What about today? If law schools are enrolling more students and if more law schools are being created at a time that current grads are complaining about a lousy job market, is something wrong with the system? Is it possible there are too many slots and that would-be students aren't getting the right information to make informed choices about enrollment (and borrowing to pay for law school)?

Prager said that she has been surprised by the creation of new law schools, but that she has also noticed these law schools "filling their seats," suggesting that demand remains strong. "It's very difficult to say to this generation that they cannot aspire to this education," she said, especially given that the law is not the only field with a tight job market and that many undergraduates are more likely to consider graduate or professional education at a time like this, when there aren't as many good jobs for new B.A.s.

In the United States, she noted, the availability of slots for various kinds of education programs are "market driven and not controlled by the state," and law schools are responding to a growing market.

And it is important to note, Prager said, that law school graduates can use their education in many fields. "Law is an education that helps a person in a wide variety of career choices," she said, citing jobs in government, nonprofit groups and education as examples. "So saving a legal education for me has never meant that this means that the highest and best use of this person will be to be practicing law."
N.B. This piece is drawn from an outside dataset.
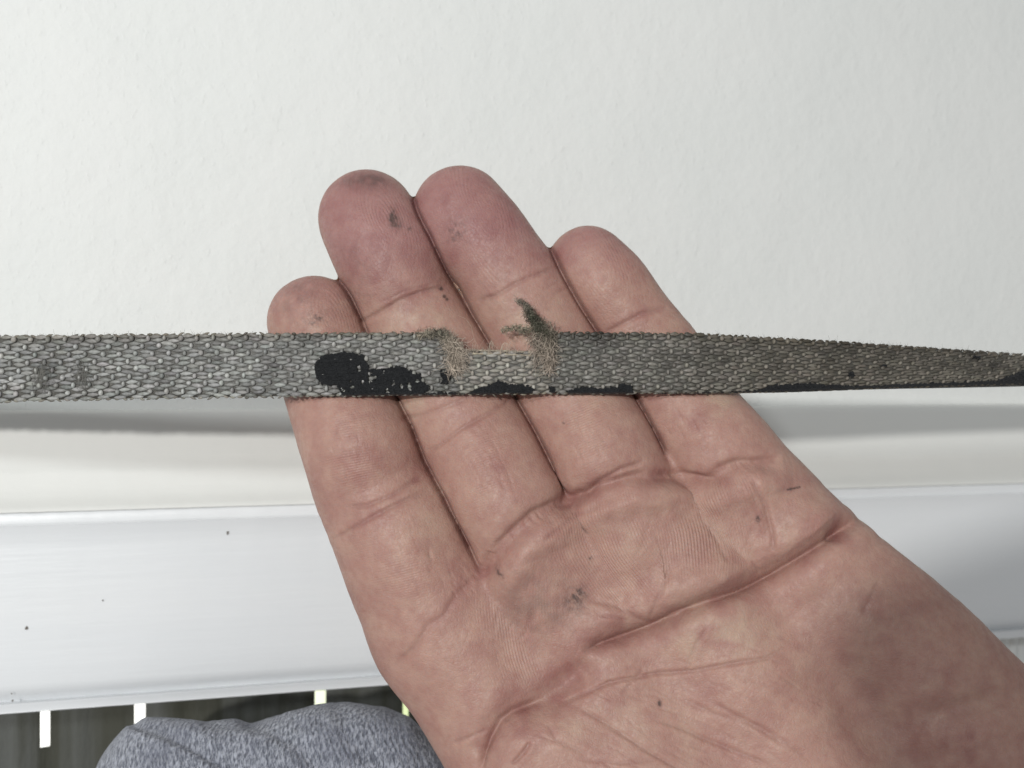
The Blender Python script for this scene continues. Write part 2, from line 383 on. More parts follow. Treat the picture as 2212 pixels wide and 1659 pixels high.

Further, she said that "I don't think as you think about how measure our professional lives that we measure them exclusively on what we earn. We also measure them based on some of the satisfaction that we feel and the intellectual content that came along with this discipline. So someone who is pursuing a main career in a relatively low-paying government job may also be engaging in civic organizations where they are drawing on their legal education, may be doing work for family members or someone in the community, and a lot of them take tremendous satisfaction, so the picture is much more complicated."

Prager said that many law deans are concerned about prospective students being able to make informed choices and about being able to provide more need-based financial aid to minimize the need for large loans to attend law school. But she noted that various trends in the field make this difficult, citing a recent ABA report suggesting that law schools trying to improve their U.S. News rankings end up spending more (adding to costs) and focusing on merit aid (trying to attract students with the highest LSAT scores) -- decisions that may exacerbate the tensions that appear to be growing over law school costs and the job market. (The magazine has responded by saying that the law schools are scapegoating the rankings for decisions they are making.)

Whether Haines, the person whose blog describes his hunger strike, will take comfort in Prager's statements is unclear. He said via e-mail that he's not interested in a career beyond practicing law. "I didn't go to law school to be get rich at a big law firm. I attended because I actually wanted to practice law, which you can only do by going to law school," he said.

And he blasted the career counseling he received. Career offices, he said, "have been used to having jobs thrown at them and have not yet adjusted to the new post-recession market that includes social media, firm employment strategies, and the competitiveness of the global market. Legal outsourcing anyone? Fortunately, I am a determined, resourceful individual capable of taking control of my own destiny, as I am attempting to do here. Many of my peers have the same characteristics, I only ask law schools to provide them with the proper tools they need to effectively utilize these traits."

As of Sunday, he said that he has received many supportive e-mail messages from law students and recent grads, but is still waiting to hear from a law school. He said that many have urged him to reveal his identity and that he is thinking of doing so, possibly by showing up at one of the law schools he has asked to meet his demands.